Has Christ Returned?

Roger writes to ask:

I’ve been having discussions lately with a fellow who identifies himself as non-violent Anabaptist. He denies he is Emergent, but I’m not so sure. He is very involved in non-violent struggle against ‘the system’ – meaning capitalism and the status quo. He is also heavily into interfaith dialogue, environmentalism and social activism in general. When I have quizzed him about his theology he gave me a somewhat mysterious explanation that he believes that Christ has already returned and that the Spirit now works through us as Christians to bring about a radical socialist utopia by our own actions and strivings. Is this some form of amillenialism? Can you classify his theology?

Hi Roger,

Anyone who says that Christ has returned is called a “full preterist” (as distinct from a “partial preterist” who says that, e.g. the Revelation was fulfilled in AD 70) and has committed the “Hymenaean” heresy.

16 But avoid irreverent babble, for it will lead people into more and more ungodliness, 17 and their talk will spread like gangrene. Among them are Hymenaeus and Philetus, 18 who have swerved from the truth, saying that the resurrection has already happened. They are upsetting the faith of some (2 Tim 2:16-18).

A full-preterist might respond by saying that, it was true that Hymenaeus and Philetus were wrong, but that was before AD 70! There are three responses to this:

First, the epistles of John were likely written after the destruction of the temple. The best evidence and interpretation of the Revelation is that it was certainly written after AD 70. According to Colin Hemer (and, if memory serves, Greg Beale, Dennis Johnson, Steve Baugh, and Chuck Hill) it was written c. 93-94 AD. The epistles of John and the Revelation all anticipate the bodily return of Jesus (1 John 2:28).

Second, the post-apostolic early church taught the future return of Jesus. The early church suffered grievous and sometimes violent and bloody persecutions that are most difficult, if not downright impossible, to square with the notion that Christ has already returned. The early church confessed in the Apostles’ Creed and in the Nicene Creed, creeds which confess the holy catholic faith, that we look forward to the visible, bodily return of Christ. To deny the catholic faith is heresy.

Third, this doctrine that claims that Christ has already returned is guilty of a heretical Christology. The Scriptures teach that Jesus ascended in the same body in which was conceived, born, obeyed, suffered, and died (Acts 1:11; Heb 2:17; 4:15; Col 3:4). According to this form of full preterism (and every form?) Jesus isn’t truly human any longer. The Jesus who ascended had a local, visible, humanity. Glorification does not change that truth. Glorification is not deification. His humanity doesn’t become immense or ubiquitous or invisible. The catholic faith is that the true humanity of Jesus is inseparable from his deity but it is distinct and unconfused with it (e.g. Athanasian Creed, Definition of Chalcedon).
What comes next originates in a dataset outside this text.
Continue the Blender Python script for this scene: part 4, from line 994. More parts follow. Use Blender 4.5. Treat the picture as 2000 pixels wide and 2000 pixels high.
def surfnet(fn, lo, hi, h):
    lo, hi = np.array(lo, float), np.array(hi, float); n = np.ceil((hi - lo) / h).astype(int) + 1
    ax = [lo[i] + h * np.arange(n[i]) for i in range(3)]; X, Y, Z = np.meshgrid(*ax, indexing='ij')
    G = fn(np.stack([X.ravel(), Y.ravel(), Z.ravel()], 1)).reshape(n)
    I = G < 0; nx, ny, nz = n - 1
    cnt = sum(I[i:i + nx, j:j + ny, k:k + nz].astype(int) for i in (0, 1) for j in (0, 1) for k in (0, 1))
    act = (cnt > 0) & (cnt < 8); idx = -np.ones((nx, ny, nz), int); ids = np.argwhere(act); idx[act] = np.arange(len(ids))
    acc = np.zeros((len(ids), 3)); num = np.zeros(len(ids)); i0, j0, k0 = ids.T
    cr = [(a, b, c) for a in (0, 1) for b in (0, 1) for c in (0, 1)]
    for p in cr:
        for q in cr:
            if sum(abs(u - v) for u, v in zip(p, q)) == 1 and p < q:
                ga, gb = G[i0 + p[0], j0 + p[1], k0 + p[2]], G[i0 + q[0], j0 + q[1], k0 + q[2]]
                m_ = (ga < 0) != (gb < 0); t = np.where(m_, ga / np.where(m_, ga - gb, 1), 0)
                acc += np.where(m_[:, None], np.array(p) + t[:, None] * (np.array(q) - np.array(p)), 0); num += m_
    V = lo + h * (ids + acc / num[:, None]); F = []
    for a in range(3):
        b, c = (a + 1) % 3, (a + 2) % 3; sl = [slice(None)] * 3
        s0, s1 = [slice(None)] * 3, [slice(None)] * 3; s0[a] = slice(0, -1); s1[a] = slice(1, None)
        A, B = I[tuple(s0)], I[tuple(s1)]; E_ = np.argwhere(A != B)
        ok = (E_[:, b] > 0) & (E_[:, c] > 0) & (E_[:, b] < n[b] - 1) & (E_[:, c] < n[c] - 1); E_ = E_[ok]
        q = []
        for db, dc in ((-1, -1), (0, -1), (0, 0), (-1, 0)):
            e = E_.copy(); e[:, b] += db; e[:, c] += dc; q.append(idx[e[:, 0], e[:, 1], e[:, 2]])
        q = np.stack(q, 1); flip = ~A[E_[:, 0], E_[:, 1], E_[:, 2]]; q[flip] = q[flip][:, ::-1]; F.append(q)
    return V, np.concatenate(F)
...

Finally, the notion that Jesus has already returned isn’t a-millennialism at all. This is more like chiliasm gone amuck. It’s a highly over-realized eschatology tied to a leftist (I guess) social agenda. A-millennialism holds that the millennium is not a “golden age” or a literal 1000-year period but the age in-between the first and second advents, during which the gospel is preached to all the nations, after which Christ shall return bodily, in glory, visibly to consummate his kingdom and judge the nations. See Kim Riddlebarger, A Case for Amillennialism.